Peretz was sitting next to the emergency exit of the Chabad of San Diego County synagogue when the shooting began.
"I understood I had to get [the girls] out of the synagogue and run with them toward the houses [outside]. The emergency exit saved us; my luck was that I was right next to the door and he [suspected shooter John Earnest, 19, of San Diego] shot at me. He pointed the gun at me, I saw him do it. He saw me and didn't shout anything. He stood in the same spot the entire time, next to the entrance to the synagogue because he wanted to be close to the door – to get away. If I was losing my mind, imagine what the kids were going through; they didn't know where to run."

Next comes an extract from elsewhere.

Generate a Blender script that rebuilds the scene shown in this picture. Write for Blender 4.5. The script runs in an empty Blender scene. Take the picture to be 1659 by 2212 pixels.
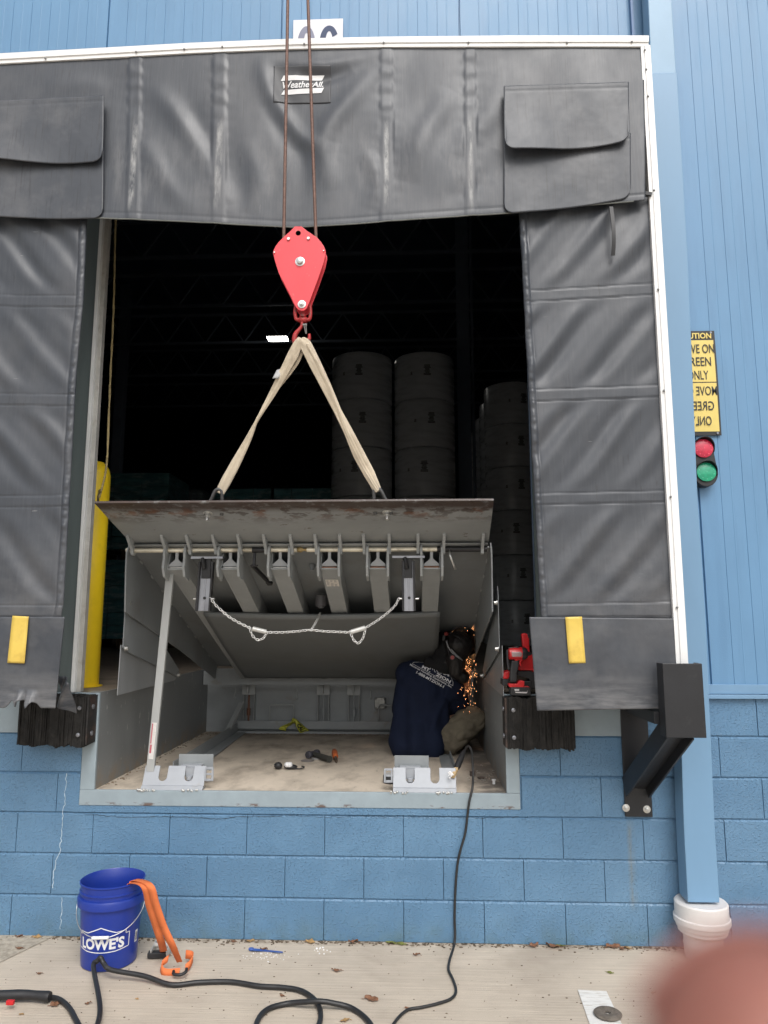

While in the midst of gathering his nieces, Peretz was shot in the leg. "While the shooting was going on I didn't feel a thing, just heat in the area I was hit; but in the moment I was full of adrenaline, I jumped from place to place. I didn't notice I was hit," he recounted.
Peretz was able to get the children outside to safety but when he reached the rabbi's home, he realized one of his nieces, Leanne, wasn't with him.
"When we got to the rabbi's house I suddenly saw I didn't have Leanne, my niece. I went back to the synagogue and the shooter had already fled; someone brought the girl to me. She had stayed in the bathroom and didn't come out."
About being labeled a hero, Peretz said: "If one of the girls had been wounded – it would have been on my conscience. I had to get them out of there alive. They didn't know where to run, if [the shooter] had moved closer he would have killed all the children. There have been some very touching conversations, everyone here has commended me and strengthened me, cared for me – and thanked me."
Aside from Peretz, Rabbi Yisroel Goldstein and Noya Dahan, 8, were also wounded in the attack. Lori Kaye, 60, of Poway was killed, reportedly while trying to save Goldstein. Kaye is survived by her husband and 22-year-old daughter.